PROMPT: Scan the listing below for the word "scene" and state how many lines hold it. Write nothing but the number.

........

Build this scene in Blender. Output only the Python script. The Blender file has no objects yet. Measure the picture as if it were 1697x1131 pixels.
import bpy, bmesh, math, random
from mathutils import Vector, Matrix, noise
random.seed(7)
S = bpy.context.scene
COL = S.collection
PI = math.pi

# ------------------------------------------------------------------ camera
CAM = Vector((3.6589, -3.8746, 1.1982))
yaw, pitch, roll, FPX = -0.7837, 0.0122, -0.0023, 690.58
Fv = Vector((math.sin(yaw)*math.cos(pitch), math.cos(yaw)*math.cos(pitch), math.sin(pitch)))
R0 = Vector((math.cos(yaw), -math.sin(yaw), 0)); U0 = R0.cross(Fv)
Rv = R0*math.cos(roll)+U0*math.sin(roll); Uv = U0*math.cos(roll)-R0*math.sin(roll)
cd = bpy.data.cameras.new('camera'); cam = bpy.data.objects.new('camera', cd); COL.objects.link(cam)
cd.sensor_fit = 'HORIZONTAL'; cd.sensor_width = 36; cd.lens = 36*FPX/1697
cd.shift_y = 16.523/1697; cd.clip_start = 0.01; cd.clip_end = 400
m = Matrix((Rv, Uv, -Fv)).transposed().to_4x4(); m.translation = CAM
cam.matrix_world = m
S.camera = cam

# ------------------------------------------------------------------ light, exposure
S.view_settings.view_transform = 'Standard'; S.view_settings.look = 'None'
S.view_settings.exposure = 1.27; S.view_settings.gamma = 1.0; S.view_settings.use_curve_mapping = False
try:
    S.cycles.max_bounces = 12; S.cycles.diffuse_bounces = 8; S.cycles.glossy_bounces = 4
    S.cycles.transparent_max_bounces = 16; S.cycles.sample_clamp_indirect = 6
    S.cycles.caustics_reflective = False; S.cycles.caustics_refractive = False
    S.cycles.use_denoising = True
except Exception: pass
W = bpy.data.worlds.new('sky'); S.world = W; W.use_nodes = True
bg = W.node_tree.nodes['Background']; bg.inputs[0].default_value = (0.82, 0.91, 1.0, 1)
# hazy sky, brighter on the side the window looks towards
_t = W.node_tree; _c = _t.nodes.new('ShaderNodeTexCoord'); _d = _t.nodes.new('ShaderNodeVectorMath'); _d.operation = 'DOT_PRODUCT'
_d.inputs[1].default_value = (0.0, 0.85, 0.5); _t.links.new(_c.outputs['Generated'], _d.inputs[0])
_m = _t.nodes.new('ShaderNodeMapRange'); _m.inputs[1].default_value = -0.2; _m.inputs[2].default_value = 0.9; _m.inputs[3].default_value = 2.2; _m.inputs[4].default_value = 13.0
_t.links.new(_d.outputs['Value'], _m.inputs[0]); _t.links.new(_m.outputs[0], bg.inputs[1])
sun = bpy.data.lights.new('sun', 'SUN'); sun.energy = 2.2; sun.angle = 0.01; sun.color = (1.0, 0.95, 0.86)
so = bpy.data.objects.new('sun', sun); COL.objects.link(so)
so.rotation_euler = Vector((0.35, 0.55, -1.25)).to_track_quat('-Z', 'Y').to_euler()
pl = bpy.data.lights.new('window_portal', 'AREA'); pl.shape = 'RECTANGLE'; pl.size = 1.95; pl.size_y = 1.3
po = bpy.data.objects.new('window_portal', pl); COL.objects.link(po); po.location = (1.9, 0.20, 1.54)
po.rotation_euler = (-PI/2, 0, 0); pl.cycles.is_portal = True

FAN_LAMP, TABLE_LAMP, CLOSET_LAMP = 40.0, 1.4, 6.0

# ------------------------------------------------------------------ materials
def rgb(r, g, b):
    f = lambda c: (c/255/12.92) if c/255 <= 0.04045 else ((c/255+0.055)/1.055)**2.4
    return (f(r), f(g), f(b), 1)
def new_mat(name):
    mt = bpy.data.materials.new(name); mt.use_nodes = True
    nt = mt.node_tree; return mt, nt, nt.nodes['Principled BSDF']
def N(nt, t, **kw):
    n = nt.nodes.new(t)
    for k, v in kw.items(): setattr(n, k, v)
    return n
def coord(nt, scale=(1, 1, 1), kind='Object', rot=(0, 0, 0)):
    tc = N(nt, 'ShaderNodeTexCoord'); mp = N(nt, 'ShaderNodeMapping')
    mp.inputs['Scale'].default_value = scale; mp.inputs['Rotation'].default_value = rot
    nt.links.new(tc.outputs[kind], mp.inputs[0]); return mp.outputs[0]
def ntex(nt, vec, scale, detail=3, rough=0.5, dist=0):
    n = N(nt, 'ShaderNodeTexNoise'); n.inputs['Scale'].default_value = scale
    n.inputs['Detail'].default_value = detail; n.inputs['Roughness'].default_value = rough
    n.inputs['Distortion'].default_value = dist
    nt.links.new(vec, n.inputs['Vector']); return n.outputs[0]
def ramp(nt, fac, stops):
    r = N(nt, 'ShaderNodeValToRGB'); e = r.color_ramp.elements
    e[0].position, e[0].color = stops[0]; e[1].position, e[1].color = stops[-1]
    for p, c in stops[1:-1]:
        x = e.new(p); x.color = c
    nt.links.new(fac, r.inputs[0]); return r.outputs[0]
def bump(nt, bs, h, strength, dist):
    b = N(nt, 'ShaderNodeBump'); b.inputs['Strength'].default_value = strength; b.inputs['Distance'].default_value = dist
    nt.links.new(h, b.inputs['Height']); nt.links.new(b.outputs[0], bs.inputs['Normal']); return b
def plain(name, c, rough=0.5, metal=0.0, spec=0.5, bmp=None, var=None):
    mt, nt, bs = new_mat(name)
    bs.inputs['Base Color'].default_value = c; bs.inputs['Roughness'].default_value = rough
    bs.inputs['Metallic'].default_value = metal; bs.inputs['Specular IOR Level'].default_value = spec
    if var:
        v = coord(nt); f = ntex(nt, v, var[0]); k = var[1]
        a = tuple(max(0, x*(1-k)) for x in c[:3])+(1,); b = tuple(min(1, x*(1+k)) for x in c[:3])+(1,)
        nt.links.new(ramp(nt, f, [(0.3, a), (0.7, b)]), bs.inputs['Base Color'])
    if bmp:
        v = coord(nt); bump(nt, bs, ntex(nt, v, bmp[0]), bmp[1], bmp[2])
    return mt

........

RESPONSE: 2